Tonight’s Jets win was massively important to the home team, and they played like it, which is great. The Bengals played like it didn’t matter to them at all. The Jets won 37-0, in weirdly dominant fashion. This was the type of game in which NBC didn’t even introduce the Jets defensive players graphic until halfway through the second quarter. The Bengals looked awfully eager to go home. The Houston Texans, the team the Bengals’ lethargy cost a playoff spot, must have been bashing their collective heads against the wall, watching this. (The third-quarter interview with depressed Texans quarterback Matt Schaub sounded like it should have been taking place in a shrink’s office.)
It’s difficult to tell what to make of the Jets’ blowout tonight. The Jets looked light years better than the Bengals, but heavens, who wouldn’t have? Here was Carson Palmer’s line tonight: 1-for-11, 0 yards, 1 INT. Palmer will do better than that next week even if he throws with his left hand.

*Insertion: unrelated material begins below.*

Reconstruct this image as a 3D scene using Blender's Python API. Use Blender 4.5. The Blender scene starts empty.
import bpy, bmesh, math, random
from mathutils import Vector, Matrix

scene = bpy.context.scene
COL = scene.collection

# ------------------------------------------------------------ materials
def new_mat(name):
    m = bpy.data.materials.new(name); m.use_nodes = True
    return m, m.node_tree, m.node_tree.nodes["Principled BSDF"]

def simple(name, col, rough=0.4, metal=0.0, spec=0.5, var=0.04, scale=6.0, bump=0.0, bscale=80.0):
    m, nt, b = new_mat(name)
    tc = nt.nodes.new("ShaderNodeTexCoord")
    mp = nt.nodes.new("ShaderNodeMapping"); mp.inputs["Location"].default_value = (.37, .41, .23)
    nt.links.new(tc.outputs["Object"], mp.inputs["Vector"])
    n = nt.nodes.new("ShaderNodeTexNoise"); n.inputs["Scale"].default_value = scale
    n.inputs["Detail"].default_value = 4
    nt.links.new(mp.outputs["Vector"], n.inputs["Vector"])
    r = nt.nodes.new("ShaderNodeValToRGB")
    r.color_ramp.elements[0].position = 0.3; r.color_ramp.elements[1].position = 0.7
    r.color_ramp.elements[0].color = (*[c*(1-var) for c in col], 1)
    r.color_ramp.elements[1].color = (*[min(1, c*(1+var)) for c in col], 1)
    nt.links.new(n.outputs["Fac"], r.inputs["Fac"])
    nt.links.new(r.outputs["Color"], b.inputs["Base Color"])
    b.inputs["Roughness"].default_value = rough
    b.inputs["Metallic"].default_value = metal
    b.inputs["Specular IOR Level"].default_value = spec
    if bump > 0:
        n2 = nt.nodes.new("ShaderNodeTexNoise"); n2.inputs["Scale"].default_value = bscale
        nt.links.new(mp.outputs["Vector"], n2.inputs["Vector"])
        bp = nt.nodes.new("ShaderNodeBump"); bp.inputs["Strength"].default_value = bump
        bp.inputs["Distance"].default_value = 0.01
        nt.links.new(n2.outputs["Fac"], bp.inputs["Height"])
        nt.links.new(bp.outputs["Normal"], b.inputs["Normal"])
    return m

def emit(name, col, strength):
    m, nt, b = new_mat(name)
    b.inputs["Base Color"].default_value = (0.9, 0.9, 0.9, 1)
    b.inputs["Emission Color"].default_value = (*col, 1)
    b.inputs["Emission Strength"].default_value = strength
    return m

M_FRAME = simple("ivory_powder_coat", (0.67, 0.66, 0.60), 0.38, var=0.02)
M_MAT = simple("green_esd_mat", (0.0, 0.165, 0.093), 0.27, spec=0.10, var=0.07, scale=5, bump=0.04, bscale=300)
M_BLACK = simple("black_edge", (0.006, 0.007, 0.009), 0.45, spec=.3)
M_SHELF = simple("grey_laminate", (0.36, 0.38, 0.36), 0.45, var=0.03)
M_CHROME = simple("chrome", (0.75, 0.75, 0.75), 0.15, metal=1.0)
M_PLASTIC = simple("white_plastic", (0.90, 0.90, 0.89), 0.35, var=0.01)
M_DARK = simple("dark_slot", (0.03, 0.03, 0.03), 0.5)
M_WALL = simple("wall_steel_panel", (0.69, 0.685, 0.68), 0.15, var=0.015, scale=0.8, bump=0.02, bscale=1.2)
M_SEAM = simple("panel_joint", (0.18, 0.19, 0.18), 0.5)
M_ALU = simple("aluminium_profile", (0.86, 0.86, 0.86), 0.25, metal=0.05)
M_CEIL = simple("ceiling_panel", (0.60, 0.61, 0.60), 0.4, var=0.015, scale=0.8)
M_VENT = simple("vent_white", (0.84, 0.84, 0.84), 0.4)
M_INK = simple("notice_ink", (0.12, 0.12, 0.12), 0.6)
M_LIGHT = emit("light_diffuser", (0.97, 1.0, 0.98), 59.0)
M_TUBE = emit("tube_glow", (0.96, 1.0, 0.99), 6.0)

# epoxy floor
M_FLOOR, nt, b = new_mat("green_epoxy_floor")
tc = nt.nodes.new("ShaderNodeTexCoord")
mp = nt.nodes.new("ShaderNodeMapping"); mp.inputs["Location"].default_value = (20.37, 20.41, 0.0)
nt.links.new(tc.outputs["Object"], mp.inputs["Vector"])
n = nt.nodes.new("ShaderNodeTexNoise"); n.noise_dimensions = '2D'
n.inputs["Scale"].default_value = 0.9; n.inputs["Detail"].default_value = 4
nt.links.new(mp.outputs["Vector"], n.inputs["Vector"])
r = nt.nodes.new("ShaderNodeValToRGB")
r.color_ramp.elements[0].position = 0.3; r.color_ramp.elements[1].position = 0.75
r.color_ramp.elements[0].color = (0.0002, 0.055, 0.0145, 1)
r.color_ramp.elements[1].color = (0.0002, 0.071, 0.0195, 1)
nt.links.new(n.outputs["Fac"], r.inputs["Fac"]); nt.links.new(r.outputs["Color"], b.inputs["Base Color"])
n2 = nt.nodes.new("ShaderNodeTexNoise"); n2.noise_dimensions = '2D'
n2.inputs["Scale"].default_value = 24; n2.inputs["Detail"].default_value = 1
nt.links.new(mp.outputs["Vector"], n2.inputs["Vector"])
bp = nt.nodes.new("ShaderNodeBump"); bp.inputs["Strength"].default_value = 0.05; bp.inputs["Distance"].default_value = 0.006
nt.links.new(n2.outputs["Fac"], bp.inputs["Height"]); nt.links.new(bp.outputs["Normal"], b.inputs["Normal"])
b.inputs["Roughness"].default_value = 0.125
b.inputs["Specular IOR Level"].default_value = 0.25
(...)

There was plenty to be encouraged by. Mark Sanchez didn’t turn the ball over. Shonn Greene is running hard and dangerous, a grand complement to Thomas Jones. The defense… well, the defense threw a shutout, and shushed Chad Ochocinco. Brad Smith is emerging as a serious odd-duck option: He’s capable of scoring in every possible way, throwing, returning, running, catching. He’s a joy to watch.
But again: The Bengals made the decision not to try tonight, deciding that they’d rather play the Jets next week than the Texans. They couldn’t quite have imagined this would happen… but the Cincinnati Bengals of next week will look dramatically different than the Cincinnati Bengals of tonight. The Jets have to feel better about their chances than they might have had they played horribly, but Rex Ryan is no dummy: He knows it’ll never be this easy again, even against the same team next Saturday.
Tonight’s not the night to worry about that, though. Tonight, the Jets, who looked to be in for a long rebuilding season in the wake of the Brett Favre fiasco, have improbably, amazingly, made the playoffs in Ryan’s and Sanchez’s first season. You might not think much of their chances, but that they still have a chance at all is a massive accomplishment, no matter how much luck had to do with it. The Jets closed out Giants Stadium (probably) with an easy victory that sent them into the playoffs. Now that’s how you start a decade.